Short task ->
Transcribe each line of the material as it is, and drop any picture.
------
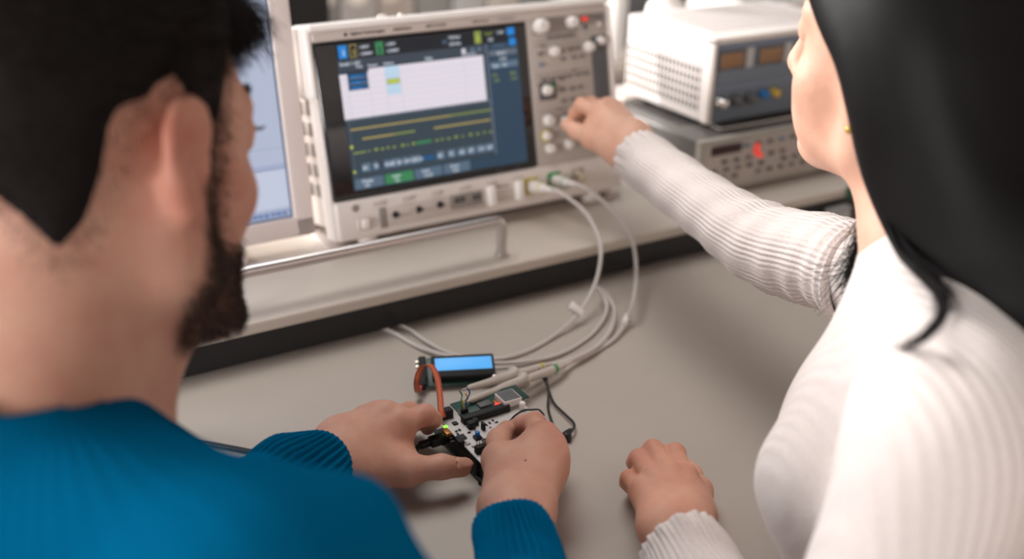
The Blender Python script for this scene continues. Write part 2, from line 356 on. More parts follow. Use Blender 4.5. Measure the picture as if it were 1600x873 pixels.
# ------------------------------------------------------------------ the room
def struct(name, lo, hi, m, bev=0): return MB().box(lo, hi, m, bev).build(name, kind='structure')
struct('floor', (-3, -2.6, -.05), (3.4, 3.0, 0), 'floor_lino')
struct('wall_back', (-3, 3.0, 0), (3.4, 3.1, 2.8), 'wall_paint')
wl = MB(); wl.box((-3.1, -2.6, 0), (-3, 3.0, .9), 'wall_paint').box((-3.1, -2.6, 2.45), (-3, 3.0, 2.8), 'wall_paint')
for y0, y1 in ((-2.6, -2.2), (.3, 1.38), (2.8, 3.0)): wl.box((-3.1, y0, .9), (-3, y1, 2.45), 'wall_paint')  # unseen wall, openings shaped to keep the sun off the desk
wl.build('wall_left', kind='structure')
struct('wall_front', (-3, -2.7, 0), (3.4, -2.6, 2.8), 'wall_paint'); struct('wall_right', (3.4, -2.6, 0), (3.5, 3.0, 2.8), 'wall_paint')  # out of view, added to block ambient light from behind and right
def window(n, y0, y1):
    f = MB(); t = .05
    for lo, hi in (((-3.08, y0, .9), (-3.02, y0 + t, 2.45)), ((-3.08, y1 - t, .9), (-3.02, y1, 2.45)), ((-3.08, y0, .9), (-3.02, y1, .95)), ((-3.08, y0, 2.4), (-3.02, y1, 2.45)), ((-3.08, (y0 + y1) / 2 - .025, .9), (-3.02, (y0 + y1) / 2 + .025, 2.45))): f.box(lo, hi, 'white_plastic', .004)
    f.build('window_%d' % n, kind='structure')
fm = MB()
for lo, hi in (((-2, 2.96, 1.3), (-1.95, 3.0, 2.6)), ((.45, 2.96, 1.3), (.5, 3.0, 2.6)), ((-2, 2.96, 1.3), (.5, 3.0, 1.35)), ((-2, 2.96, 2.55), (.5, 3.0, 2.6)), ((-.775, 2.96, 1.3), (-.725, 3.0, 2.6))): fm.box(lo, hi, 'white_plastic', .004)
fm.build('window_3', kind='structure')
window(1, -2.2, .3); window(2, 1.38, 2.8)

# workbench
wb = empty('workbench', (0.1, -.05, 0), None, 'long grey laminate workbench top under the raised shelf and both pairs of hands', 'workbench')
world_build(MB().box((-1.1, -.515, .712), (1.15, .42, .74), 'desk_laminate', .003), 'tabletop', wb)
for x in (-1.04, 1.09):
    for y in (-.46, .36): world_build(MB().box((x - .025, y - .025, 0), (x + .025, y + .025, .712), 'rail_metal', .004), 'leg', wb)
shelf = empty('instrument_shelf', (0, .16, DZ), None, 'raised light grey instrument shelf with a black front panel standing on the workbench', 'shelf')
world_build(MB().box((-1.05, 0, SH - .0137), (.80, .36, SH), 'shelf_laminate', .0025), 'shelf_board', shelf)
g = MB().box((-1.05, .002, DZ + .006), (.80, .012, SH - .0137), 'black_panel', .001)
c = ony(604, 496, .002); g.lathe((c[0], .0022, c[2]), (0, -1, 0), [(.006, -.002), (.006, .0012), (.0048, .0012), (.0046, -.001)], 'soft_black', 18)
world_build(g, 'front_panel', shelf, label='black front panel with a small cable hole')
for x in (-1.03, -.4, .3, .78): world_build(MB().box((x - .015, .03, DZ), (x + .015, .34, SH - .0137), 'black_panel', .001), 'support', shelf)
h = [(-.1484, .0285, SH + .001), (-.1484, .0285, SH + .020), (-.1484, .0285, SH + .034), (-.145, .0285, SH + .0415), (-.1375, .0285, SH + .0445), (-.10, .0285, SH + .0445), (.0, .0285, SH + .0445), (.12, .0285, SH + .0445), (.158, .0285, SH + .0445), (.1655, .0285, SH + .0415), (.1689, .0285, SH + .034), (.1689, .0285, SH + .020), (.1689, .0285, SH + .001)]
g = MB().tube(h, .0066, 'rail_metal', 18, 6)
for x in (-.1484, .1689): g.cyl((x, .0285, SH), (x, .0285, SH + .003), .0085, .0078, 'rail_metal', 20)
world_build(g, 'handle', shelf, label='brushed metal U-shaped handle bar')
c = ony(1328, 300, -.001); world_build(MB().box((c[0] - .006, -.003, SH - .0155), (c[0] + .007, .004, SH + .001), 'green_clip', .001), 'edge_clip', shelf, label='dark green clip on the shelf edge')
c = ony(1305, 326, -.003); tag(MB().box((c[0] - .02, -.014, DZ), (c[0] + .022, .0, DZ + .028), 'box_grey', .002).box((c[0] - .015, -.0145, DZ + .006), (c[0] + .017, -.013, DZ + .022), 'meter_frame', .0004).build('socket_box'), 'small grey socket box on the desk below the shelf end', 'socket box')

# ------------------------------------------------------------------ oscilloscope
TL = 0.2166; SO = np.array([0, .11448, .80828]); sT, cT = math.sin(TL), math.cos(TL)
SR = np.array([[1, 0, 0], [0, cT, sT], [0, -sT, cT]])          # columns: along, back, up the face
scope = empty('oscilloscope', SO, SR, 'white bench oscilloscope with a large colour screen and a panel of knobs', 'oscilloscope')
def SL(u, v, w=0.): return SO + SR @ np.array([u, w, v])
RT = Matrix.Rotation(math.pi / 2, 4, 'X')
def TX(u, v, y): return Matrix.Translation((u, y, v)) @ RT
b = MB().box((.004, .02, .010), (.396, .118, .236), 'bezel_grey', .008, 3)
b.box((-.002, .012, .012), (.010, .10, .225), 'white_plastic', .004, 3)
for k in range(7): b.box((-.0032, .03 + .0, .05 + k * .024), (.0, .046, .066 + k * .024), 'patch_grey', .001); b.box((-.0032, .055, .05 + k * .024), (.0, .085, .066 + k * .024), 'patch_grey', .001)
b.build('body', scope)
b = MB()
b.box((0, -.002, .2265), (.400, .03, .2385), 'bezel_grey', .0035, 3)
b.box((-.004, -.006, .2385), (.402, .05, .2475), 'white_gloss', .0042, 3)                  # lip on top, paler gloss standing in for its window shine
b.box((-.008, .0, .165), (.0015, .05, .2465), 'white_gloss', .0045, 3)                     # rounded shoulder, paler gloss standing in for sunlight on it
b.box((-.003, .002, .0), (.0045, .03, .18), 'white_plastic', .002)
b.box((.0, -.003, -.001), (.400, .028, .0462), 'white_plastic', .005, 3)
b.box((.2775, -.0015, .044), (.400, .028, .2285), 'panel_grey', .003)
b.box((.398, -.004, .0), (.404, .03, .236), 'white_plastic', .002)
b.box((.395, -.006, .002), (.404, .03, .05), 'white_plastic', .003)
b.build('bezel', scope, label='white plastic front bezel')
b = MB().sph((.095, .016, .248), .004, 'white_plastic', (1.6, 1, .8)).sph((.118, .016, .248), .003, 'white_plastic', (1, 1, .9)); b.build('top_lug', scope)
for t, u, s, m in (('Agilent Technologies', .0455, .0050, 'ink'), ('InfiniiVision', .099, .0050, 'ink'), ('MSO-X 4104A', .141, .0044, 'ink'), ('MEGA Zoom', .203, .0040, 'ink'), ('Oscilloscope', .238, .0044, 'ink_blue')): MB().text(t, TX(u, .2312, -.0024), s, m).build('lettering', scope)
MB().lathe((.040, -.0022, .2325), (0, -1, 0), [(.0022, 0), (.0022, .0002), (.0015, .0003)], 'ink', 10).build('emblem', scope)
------
Task output ->
The Blender Python script for this scene continues. Write part 2, from line 356 on. More parts follow. Use Blender 4.5. Measure the picture as if it were 1600x873 pixels.
# ------------------------------------------------------------------ the room
def struct(name, lo, hi, m, bev=0): return MB().box(lo, hi, m, bev).build(name, kind='structure')
struct('floor', (-3, -2.6, -.05), (3.4, 3.0, 0), 'floor_lino')
struct('wall_back', (-3, 3.0, 0), (3.4, 3.1, 2.8), 'wall_paint')
wl = MB(); wl.box((-3.1, -2.6, 0), (-3, 3.0, .9), 'wall_paint').box((-3.1, -2.6, 2.45), (-3, 3.0, 2.8), 'wall_paint')
for y0, y1 in ((-2.6, -2.2), (.3, 1.38), (2.8, 3.0)): wl.box((-3.1, y0, .9), (-3, y1, 2.45), 'wall_paint')  # unseen wall, openings shaped to keep the sun off the desk
wl.build('wall_left', kind='structure')
struct('wall_front', (-3, -2.7, 0), (3.4, -2.6, 2.8), 'wall_paint'); struct('wall_right', (3.4, -2.6, 0), (3.5, 3.0, 2.8), 'wall_paint')  # out of view, added to block ambient light from behind and right
def window(n, y0, y1):
    f = MB(); t = .05
    for lo, hi in (((-3.08, y0, .9), (-3.02, y0 + t, 2.45)), ((-3.08, y1 - t, .9), (-3.02, y1, 2.45)), ((-3.08, y0, .9), (-3.02, y1, .95)), ((-3.08, y0, 2.4), (-3.02, y1, 2.45)), ((-3.08, (y0 + y1) / 2 - .025, .9), (-3.02, (y0 + y1) / 2 + .025, 2.45))): f.box(lo, hi, 'white_plastic', .004)
    f.build('window_%d' % n, kind='structure')
fm = MB()
for lo, hi in (((-2, 2.96, 1.3), (-1.95, 3.0, 2.6)), ((.45, 2.96, 1.3), (.5, 3.0, 2.6)), ((-2, 2.96, 1.3), (.5, 3.0, 1.35)), ((-2, 2.96, 2.55), (.5, 3.0, 2.6)), ((-.775, 2.96, 1.3), (-.725, 3.0, 2.6))): fm.box(lo, hi, 'white_plastic', .004)
fm.build('window_3', kind='structure')
window(1, -2.2, .3); window(2, 1.38, 2.8)

# workbench
wb = empty('workbench', (0.1, -.05, 0), None, 'long grey laminate workbench top under the raised shelf and both pairs of hands', 'workbench')
world_build(MB().box((-1.1, -.515, .712), (1.15, .42, .74), 'desk_laminate', .003), 'tabletop', wb)
for x in (-1.04, 1.09):
    for y in (-.46, .36): world_build(MB().box((x - .025, y - .025, 0), (x + .025, y + .025, .712), 'rail_metal', .004), 'leg', wb)
shelf = empty('instrument_shelf', (0, .16, DZ), None, 'raised light grey instrument shelf with a black front panel standing on the workbench', 'shelf')
world_build(MB().box((-1.05, 0, SH - .0137), (.80, .36, SH), 'shelf_laminate', .0025), 'shelf_board', shelf)
g = MB().box((-1.05, .002, DZ + .006), (.80, .012, SH - .0137), 'black_panel', .001)
c = ony(604, 496, .002); g.lathe((c[0], .0022, c[2]), (0, -1, 0), [(.006, -.002), (.006, .0012), (.0048, .0012), (.0046, -.001)], 'soft_black', 18)
world_build(g, 'front_panel', shelf, label='black front panel with a small cable hole')
for x in (-1.03, -.4, .3, .78): world_build(MB().box((x - .015, .03, DZ), (x + .015, .34, SH - .0137), 'black_panel', .001), 'support', shelf)
h = [(-.1484, .0285, SH + .001), (-.1484, .0285, SH + .020), (-.1484, .0285, SH + .034), (-.145, .0285, SH + .0415), (-.1375, .0285, SH + .0445), (-.10, .0285, SH + .0445), (.0, .0285, SH + .0445), (.12, .0285, SH + .0445), (.158, .0285, SH + .0445), (.1655, .0285, SH + .0415), (.1689, .0285, SH + .034), (.1689, .0285, SH + .020), (.1689, .0285, SH + .001)]
g = MB().tube(h, .0066, 'rail_metal', 18, 6)
for x in (-.1484, .1689): g.cyl((x, .0285, SH), (x, .0285, SH + .003), .0085, .0078, 'rail_metal', 20)
world_build(g, 'handle', shelf, label='brushed metal U-shaped handle bar')
c = ony(1328, 300, -.001); world_build(MB().box((c[0] - .006, -.003, SH - .0155), (c[0] + .007, .004, SH + .001), 'green_clip', .001), 'edge_clip', shelf, label='dark green clip on the shelf edge')
c = ony(1305, 326, -.003); tag(MB().box((c[0] - .02, -.014, DZ), (c[0] + .022, .0, DZ + .028), 'box_grey', .002).box((c[0] - .015, -.0145, DZ + .006), (c[0] + .017, -.013, DZ + .022), 'meter_frame', .0004).build('socket_box'), 'small grey socket box on the desk below the shelf end', 'socket box')

# ------------------------------------------------------------------ oscilloscope
TL = 0.2166; SO = np.array([0, .11448, .80828]); sT, cT = math.sin(TL), math.cos(TL)
SR = np.array([[1, 0, 0], [0, cT, sT], [0, -sT, cT]])          # columns: along, back, up the face
scope = empty('oscilloscope', SO, SR, 'white bench oscilloscope with a large colour screen and a panel of knobs', 'oscilloscope')
def SL(u, v, w=0.): return SO + SR @ np.array([u, w, v])
RT = Matrix.Rotation(math.pi / 2, 4, 'X')
def TX(u, v, y): return Matrix.Translation((u, y, v)) @ RT
b = MB().box((.004, .02, .010), (.396, .118, .236), 'bezel_grey', .008, 3)
b.box((-.002, .012, .012), (.010, .10, .225), 'white_plastic', .004, 3)
for k in range(7): b.box((-.0032, .03 + .0, .05 + k * .024), (.0, .046, .066 + k * .024), 'patch_grey', .001); b.box((-.0032, .055, .05 + k * .024), (.0, .085, .066 + k * .024), 'patch_grey', .001)
b.build('body', scope)
b = MB()
b.box((0, -.002, .2265), (.400, .03, .2385), 'bezel_grey', .0035, 3)
b.box((-.004, -.006, .2385), (.402, .05, .2475), 'white_gloss', .0042, 3)                  # lip on top, paler gloss standing in for its window shine
b.box((-.008, .0, .165), (.0015, .05, .2465), 'white_gloss', .0045, 3)                     # rounded shoulder, paler gloss standing in for sunlight on it
b.box((-.003, .002, .0), (.0045, .03, .18), 'white_plastic', .002)
b.box((.0, -.003, -.001), (.400, .028, .0462), 'white_plastic', .005, 3)
b.box((.2775, -.0015, .044), (.400, .028, .2285), 'panel_grey', .003)
b.box((.398, -.004, .0), (.404, .03, .236), 'white_plastic', .002)
b.box((.395, -.006, .002), (.404, .03, .05), 'white_plastic', .003)
b.build('bezel', scope, label='white plastic front bezel')
b = MB().sph((.095, .016, .248), .004, 'white_plastic', (1.6, 1, .8)).sph((.118, .016, .248), .003, 'white_plastic', (1, 1, .9)); b.build('top_lug', scope)
for t, u, s, m in (('Agilent Technologies', .0455, .0050, 'ink'), ('InfiniiVision', .099, .0050, 'ink'), ('MSO-X 4104A', .141, .0044, 'ink'), ('MEGA Zoom', .203, .0040, 'ink'), ('Oscilloscope', .238, .0044, 'ink_blue')): MB().text(t, TX(u, .2312, -.0024), s, m).build('lettering', scope)
MB().lathe((.040, -.0022, .2325), (0, -1, 0), [(.0022, 0), (.0022, .0002), (.0015, .0003)], 'ink', 10).build('emblem', scope)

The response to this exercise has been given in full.